:: Available data

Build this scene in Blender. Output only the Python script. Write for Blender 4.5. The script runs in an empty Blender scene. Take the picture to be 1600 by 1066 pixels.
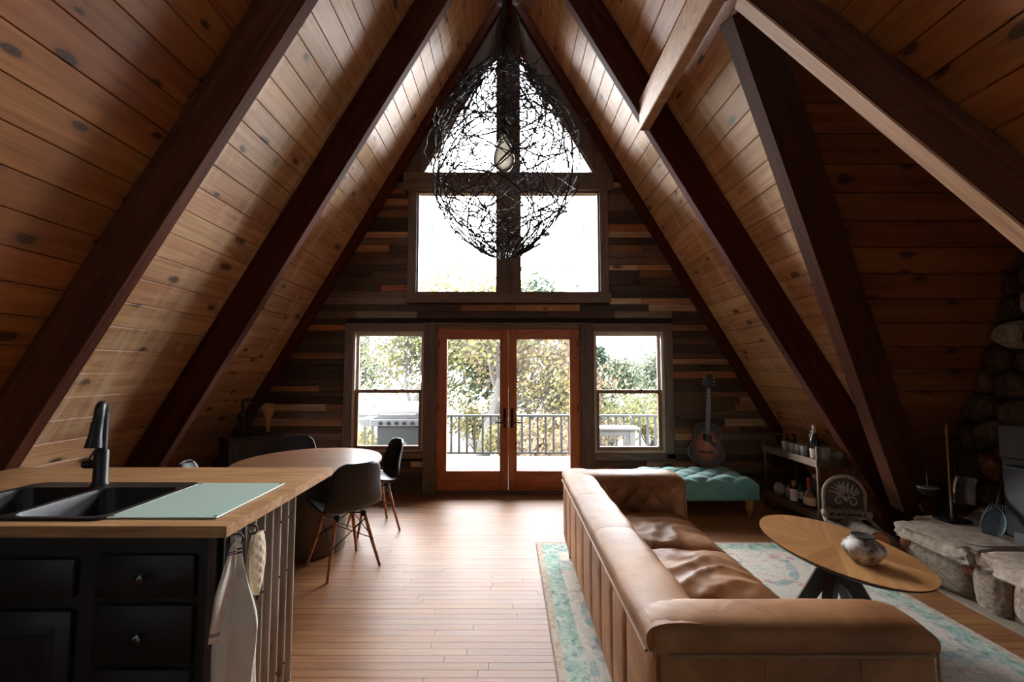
import bpy, bmesh, math, random
from mathutils import Vector, Matrix, noise as mnoise

# ------------------------------------------------------------------ camera, sky, light, exposure
scene = bpy.context.scene
COL = scene.collection
R = math.radians
PI = math.pi

cam_d = bpy.data.cameras.new('camera')
cam_d.sensor_width = 36.0
cam_d.lens = 690.0 / 1600.0 * 36.0
cam_d.shift_x = 6.0 / 1600.0
cam_d.clip_start = 0.05
cam_d.clip_end = 500
cam = bpy.data.objects.new('camera', cam_d)
COL.objects.link(cam)
cam.location = (0, 0, 1.51)
cam.rotation_euler = (R(90) + math.atan(46 / 690.0), 0, 0)
scene.camera = cam

SKY = 8.0
world = bpy.data.worlds.new('overcast_sky')
scene.world = world
world.use_nodes = True
_bg = world.node_tree.nodes['Background']
_bg.inputs[0].default_value = (0.93, 0.965, 1.0, 1)
_bg.inputs[1].default_value = SKY

def portal(name, loc, rot, sx, sy):
    # marks a window opening for the renderer's sky sampling; gives off no light of its own
    l = bpy.data.lights.new(name, 'AREA')
    l.shape = 'RECTANGLE'
    l.size = sx
    l.size_y = sy
    l.cycles.is_portal = True
    o = bpy.data.objects.new(name, l)
    COL.objects.link(o)
    o.location = loc
    o.rotation_euler = rot
portal('window_portal', (0, 5.78, 1.02), (R(-90), 0, 0), 4.0, 2.1)
portal('window_portal', (0, 5.78, 3.15), (R(-90), 0, 0), 2.5, 1.4)
portal('window_portal', (0, 5.78, 4.90), (R(-90), 0, 0), 2.3, 1.75)

vs = scene.view_settings
vs.view_transform = 'Standard'
vs.look = 'None'
vs.gamma = 1.0
vs.use_curve_mapping = False
vs.exposure = 2.2
scene.cycles.max_bounces = 14
scene.cycles.diffuse_bounces = 4
scene.cycles.glossy_bounces = 5
scene.cycles.transmission_bounces = 8
scene.cycles.transparent_max_bounces = 24
scene.cycles.caustics_reflective = False
scene.cycles.caustics_refractive = False
scene.cycles.sample_clamp_indirect = 10.0

# ------------------------------------------------------------------ helpers
def lin(c):
    return tuple(((v / 255.0) / 12.92 if v / 255.0 <= 0.04045 else ((v / 255.0 + 0.055) / 1.055) ** 2.4) for v in c)

def rgba(c):
    return (*lin(c), 1.0)

WORLD = {}

class M:
    def __init__(self):
        self.v = []
        self.f = []
    def add(self, vs_, fs_):
        b = len(self.v)
        self.v += [tuple(p) for p in vs_]
        self.f += [tuple(b + i for i in f) for f in fs_]
        return self
    def bx(self, x0, x1, y0, y1, z0, z1):
        v = [(x, y, z) for z in (z0, z1) for y in (y0, y1) for x in (x0, x1)]
        return self.add(v, [(0, 2, 3, 1), (4, 5, 7, 6), (0, 1, 5, 4), (2, 6, 7, 3), (0, 4, 6, 2), (1, 3, 7, 5)])
    def obox(self, mat4, sx, sy, sz):
        v = [mat4 @ Vector((x * sx / 2, y * sy / 2, z * sz / 2)) for z in (-1, 1) for y in (-1, 1) for x in (-1, 1)]
        return self.add(v, [(0, 2, 3, 1), (4, 5, 7, 6), (0, 1, 5, 4), (2, 6, 7, 3), (0, 4, 6, 2), (1, 3, 7, 5)])
    def rbox(self, x0, x1, y0, y1, z0, z1, r=0.01, seg=2, mat4=None):
        bm = bmesh.new()
        bmesh.ops.create_cube(bm, size=1.0)
        for p in bm.verts:
            p.co = Vector(((x0 + x1) / 2 + p.co.x * (x1 - x0), (y0 + y1) / 2 + p.co.y * (y1 - y0), (z0 + z1) / 2 + p.co.z * (z1 - z0)))
        r = min(r, (x1 - x0) * .49, (y1 - y0) * .49, (z1 - z0) * .49)
        bmesh.ops.bevel(bm, geom=bm.edges[:], offset=r, segments=seg, profile=0.5, affect='EDGES', clamp_overlap=True)
        bm.verts.index_update()
        vs_ = [p.co.copy() if mat4 is None else mat4 @ p.co for p in bm.verts]
        fs_ = [[q.index for q in f.verts] for f in bm.faces]
        bm.free()
        return self.add(vs_, fs_)
    def tube(self, pts, r, n=8, cap=True):
        pts = [Vector(p) for p in pts]
        k = len(pts)
        rs = r if isinstance(r, (list, tuple)) else [r] * k
        tang = []
        for i in range(k):
            t = pts[min(i + 1, k - 1)] - pts[max(i - 1, 0)]
            tang.append(t.normalized() if t.length > 1e-9 else Vector((0, 0, 1)))
        up = Vector((0, 0, 1)) if abs(tang[0].z) < 0.9 else Vector((1, 0, 0))
        a = tang[0].cross(up).normalized()
        vs_ = []
        for i in range(k):
            a = (a - tang[i] * a.dot(tang[i]))
            a = a.normalized() if a.length > 1e-6 else tang[i].orthogonal().normalized()
            b = tang[i].cross(a)
            for j in range(n):
                th = 2 * PI * j / n
                vs_.append(pts[i] + (a * math.cos(th) + b * math.sin(th)) * rs[i])
        fs_ = []
        for i in range(k - 1):
            for j in range(n):
                j2 = (j + 1) % n
                fs_.append((i * n + j, i * n + j2, (i + 1) * n + j2, (i + 1) * n + j))
        if cap:
            fs_.append(tuple(range(n - 1, -1, -1)))
            fs_.append(tuple((k - 1) * n + j for j in range(n)))
        return self.add(vs_, fs_)
    def lathe(self, prof, c=(0, 0, 0), n=20, mat4=None, sx=1.0, sy=1.0):
        vs_ = []
        for (r, z) in prof:
            for j in range(n):
                th = 2 * PI * j / n
                p = Vector((c[0] + r * sx * math.cos(th), c[1] + r * sy * math.sin(th), c[2] + z))
                vs_.append(p if mat4 is None else mat4 @ p)
        fs_ = []
        for i in range(len(prof) - 1):
            for j in range(n):
                j2 = (j + 1) % n
                fs_.append((i * n + j, i * n + j2, (i + 1) * n + j2, (i + 1) * n + j))
        if prof[0][0] > 1e-5:
            fs_.append(tuple(range(n - 1, -1, -1)))
        if prof[-1][0] > 1e-5:
            fs_.append(tuple((len(prof) - 1) * n + j for j in range(n)))
        return self.add(vs_, fs_)
    def prism(self, poly, fn, w0, w1):
        n = len(poly)
        vs_ = [fn(u, v, w0) for u, v in poly] + [fn(u, v, w1) for u, v in poly]
        fs_ = [tuple(range(n - 1, -1, -1)), tuple(range(n, 2 * n))]
        for i in range(n):
            j = (i + 1) % n
            fs_.append((i, j, n + j, n + i))
        return self.add(vs_, fs_)
    def grid(self, fn, nu, nv, close_u=False):
        vs_ = [fn(i / (nu if close_u else nu - 1), j / (nv - 1)) for j in range(nv) for i in range(nu)]
        fs_ = []
        for j in range(nv - 1):
            for i in range(nu if close_u else nu - 1):
                i2 = (i + 1) % nu
                fs_.append((j * nu + i, j * nu + i2, (j + 1) * nu + i2, (j + 1) * nu + i))
        return self.add(vs_, fs_)
    def blob(self, c, s, sub=2, seed=0, amp=0.12, freq=1.5, power=1.0, mat4=None):
        key = sub
        if key not in ICO:
            bm = bmesh.new()
            bmesh.ops.create_icosphere(bm, subdivisions=sub, radius=1.0)
            bm.verts.index_update()
            ICO[key] = ([p.co.copy() for p in bm.verts], [[q.index for q in f.verts] for f in bm.faces])
            bm.free()
        vs0, fs0 = ICO[key]
        off = Vector((seed * 3.17, seed * 1.71, seed * 0.93))
        out = []
        for p in vs0:
            q = Vector([math.copysign(abs(t) ** power, t) for t in p])
            d = 1 + amp * mnoise.noise(p * freq + off) + amp * .5 * mnoise.noise(p * freq * 2.6 + off)
            q = Vector((q.x * s[0] * d, q.y * s[1] * d, q.z * s[2] * d))
            if mat4 is not None:
                q = mat4 @ q
            out.append(q + Vector(c))
        return self.add(out, fs0)
    def mesh(self, name, mat, smooth=False, angle=40):
        me = bpy.data.meshes.new(name)
        me.from_pydata(self.v, [], self.f)
        me.update()
        bm = bmesh.new()
        bm.from_mesh(me)
        bmesh.ops.recalc_face_normals(bm, faces=bm.faces[:])
        bm.to_mesh(me)
        bm.free()
        if smooth:
            me.polygons.foreach_set('use_smooth', [True] * len(me.polygons))
            try:
                me.set_sharp_from_angle(angle=R(angle))
            except Exception:
                pass
        if mat:
            me.materials.append(mat)
        return me
    def build(self, name, mat, parent=None, smooth=False, angle=40, world=False, mod=None):
        if world and parent is not None:
            inv = WORLD[parent.name].inverted()
            self.v = [tuple(inv @ Vector(p)) for p in self.v]
        o = bpy.data.objects.new(name, self.mesh(name, mat, smooth, angle))
        COL.objects.link(o)
        if parent is not None:
            o.parent = parent
        return o

ICO = {}

def tag(o, label, cat, group=None):
    o['label'] = label
    o['category'] = cat
    if group:
        o['group'] = group
    return o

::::

Please quote the lines of the material, beginning with the first and ending with the one that contains "scene.camera = cam", exactly as written and without any pictures.

Build this scene in Blender. Output only the Python script. Write for Blender 4.5. The script runs in an empty Blender scene. Take the picture to be 1600 by 1066 pixels.
import bpy, bmesh, math, random
from mathutils import Vector, Matrix, noise as mnoise

# ------------------------------------------------------------------ camera, sky, light, exposure
scene = bpy.context.scene
COL = scene.collection
R = math.radians
PI = math.pi

cam_d = bpy.data.cameras.new('camera')
cam_d.sensor_width = 36.0
cam_d.lens = 690.0 / 1600.0 * 36.0
cam_d.shift_x = 6.0 / 1600.0
cam_d.clip_start = 0.05
cam_d.clip_end = 500
cam = bpy.data.objects.new('camera', cam_d)
COL.objects.link(cam)
cam.location = (0, 0, 1.51)
cam.rotation_euler = (R(90) + math.atan(46 / 690.0), 0, 0)
scene.camera = cam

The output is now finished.